PROVIDED MATERIAL >>
↓

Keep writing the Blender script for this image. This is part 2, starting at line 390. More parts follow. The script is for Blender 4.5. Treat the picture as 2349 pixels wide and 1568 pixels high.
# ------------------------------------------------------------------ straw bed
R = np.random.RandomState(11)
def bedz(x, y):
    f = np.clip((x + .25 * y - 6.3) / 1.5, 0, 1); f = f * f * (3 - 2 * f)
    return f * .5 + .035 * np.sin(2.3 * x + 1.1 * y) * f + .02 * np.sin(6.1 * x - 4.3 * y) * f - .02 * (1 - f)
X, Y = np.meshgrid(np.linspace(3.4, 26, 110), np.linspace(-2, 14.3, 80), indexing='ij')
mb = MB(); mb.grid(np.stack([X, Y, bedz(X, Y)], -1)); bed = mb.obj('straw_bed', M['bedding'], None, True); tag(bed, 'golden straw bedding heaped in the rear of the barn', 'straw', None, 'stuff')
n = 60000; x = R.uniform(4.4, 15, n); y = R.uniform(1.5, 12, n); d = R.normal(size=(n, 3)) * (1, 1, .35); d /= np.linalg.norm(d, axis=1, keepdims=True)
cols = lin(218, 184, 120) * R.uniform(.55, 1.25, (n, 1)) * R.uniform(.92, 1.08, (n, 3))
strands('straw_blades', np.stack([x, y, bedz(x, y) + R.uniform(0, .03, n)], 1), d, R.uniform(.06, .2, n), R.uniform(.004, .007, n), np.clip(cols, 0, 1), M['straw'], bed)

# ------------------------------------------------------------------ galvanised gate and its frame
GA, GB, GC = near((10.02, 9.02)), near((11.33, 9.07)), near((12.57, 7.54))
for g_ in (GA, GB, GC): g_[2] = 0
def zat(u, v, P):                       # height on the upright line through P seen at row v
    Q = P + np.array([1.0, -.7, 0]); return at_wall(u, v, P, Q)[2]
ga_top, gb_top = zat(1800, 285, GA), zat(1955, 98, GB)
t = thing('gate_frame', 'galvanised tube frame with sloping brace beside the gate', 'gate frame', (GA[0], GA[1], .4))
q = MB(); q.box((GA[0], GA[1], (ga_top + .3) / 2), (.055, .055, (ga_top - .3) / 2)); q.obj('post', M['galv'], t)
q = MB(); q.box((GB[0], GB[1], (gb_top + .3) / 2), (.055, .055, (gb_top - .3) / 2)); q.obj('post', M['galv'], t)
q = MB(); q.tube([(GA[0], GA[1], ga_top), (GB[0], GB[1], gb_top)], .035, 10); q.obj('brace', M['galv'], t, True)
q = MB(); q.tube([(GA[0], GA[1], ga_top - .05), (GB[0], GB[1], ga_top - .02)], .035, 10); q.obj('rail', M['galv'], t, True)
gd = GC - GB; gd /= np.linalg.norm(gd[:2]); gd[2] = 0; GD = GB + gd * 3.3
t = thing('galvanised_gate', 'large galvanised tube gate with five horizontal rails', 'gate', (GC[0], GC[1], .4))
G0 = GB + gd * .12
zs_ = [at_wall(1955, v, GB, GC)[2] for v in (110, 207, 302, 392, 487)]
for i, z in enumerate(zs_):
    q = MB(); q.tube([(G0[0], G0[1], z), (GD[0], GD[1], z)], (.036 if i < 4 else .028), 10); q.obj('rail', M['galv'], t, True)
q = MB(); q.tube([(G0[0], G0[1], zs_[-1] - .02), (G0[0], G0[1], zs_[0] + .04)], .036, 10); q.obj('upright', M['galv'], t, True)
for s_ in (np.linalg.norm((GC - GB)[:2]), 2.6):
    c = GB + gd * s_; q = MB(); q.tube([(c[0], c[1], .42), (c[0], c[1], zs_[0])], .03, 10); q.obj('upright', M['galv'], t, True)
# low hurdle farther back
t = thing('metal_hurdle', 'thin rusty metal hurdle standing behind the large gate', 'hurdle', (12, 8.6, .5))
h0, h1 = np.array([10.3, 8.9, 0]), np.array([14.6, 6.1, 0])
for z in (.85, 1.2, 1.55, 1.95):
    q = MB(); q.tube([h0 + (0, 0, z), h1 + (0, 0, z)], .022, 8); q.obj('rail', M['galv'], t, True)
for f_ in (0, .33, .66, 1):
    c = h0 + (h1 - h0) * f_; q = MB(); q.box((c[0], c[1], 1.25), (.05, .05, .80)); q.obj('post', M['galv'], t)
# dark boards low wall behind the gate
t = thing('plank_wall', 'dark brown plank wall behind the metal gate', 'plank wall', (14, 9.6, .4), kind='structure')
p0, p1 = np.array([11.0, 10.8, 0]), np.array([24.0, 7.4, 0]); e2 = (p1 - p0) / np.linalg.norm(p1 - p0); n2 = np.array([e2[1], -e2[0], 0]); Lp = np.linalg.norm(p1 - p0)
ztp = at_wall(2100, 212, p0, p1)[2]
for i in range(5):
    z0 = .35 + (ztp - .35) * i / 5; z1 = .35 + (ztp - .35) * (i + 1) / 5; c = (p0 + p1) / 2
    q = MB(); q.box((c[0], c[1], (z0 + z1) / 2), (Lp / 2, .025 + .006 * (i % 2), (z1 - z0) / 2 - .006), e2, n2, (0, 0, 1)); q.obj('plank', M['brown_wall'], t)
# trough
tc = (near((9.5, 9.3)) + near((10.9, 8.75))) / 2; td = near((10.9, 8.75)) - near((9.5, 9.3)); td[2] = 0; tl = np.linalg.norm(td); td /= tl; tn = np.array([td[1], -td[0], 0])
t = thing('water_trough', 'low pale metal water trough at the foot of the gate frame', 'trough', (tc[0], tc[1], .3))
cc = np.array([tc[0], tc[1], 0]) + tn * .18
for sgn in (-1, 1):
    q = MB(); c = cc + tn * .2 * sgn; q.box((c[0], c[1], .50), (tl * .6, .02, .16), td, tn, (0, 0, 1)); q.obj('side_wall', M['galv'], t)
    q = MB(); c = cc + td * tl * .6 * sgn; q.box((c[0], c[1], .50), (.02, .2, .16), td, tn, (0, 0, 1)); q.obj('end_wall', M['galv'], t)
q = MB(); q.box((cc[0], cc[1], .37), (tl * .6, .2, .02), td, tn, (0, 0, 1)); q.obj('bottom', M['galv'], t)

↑

Take the lines above from the first through the one containing "strands('straw_blades', np.stack([x, y, bedz(x, y)" and reproduce them exactly; include nothing else.

ANSWER TO THE PROBLEM >>
Keep writing the Blender script for this image. This is part 2, starting at line 390. More parts follow. The script is for Blender 4.5. Treat the picture as 2349 pixels wide and 1568 pixels high.
# ------------------------------------------------------------------ straw bed
R = np.random.RandomState(11)
def bedz(x, y):
    f = np.clip((x + .25 * y - 6.3) / 1.5, 0, 1); f = f * f * (3 - 2 * f)
    return f * .5 + .035 * np.sin(2.3 * x + 1.1 * y) * f + .02 * np.sin(6.1 * x - 4.3 * y) * f - .02 * (1 - f)
X, Y = np.meshgrid(np.linspace(3.4, 26, 110), np.linspace(-2, 14.3, 80), indexing='ij')
mb = MB(); mb.grid(np.stack([X, Y, bedz(X, Y)], -1)); bed = mb.obj('straw_bed', M['bedding'], None, True); tag(bed, 'golden straw bedding heaped in the rear of the barn', 'straw', None, 'stuff')
n = 60000; x = R.uniform(4.4, 15, n); y = R.uniform(1.5, 12, n); d = R.normal(size=(n, 3)) * (1, 1, .35); d /= np.linalg.norm(d, axis=1, keepdims=True)
cols = lin(218, 184, 120) * R.uniform(.55, 1.25, (n, 1)) * R.uniform(.92, 1.08, (n, 3))
strands('straw_blades', np.stack([x, y, bedz(x, y) + R.uniform(0, .03, n)], 1), d, R.uniform(.06, .2, n), R.uniform(.004, .007, n), np.clip(cols, 0, 1), M['straw'], bed)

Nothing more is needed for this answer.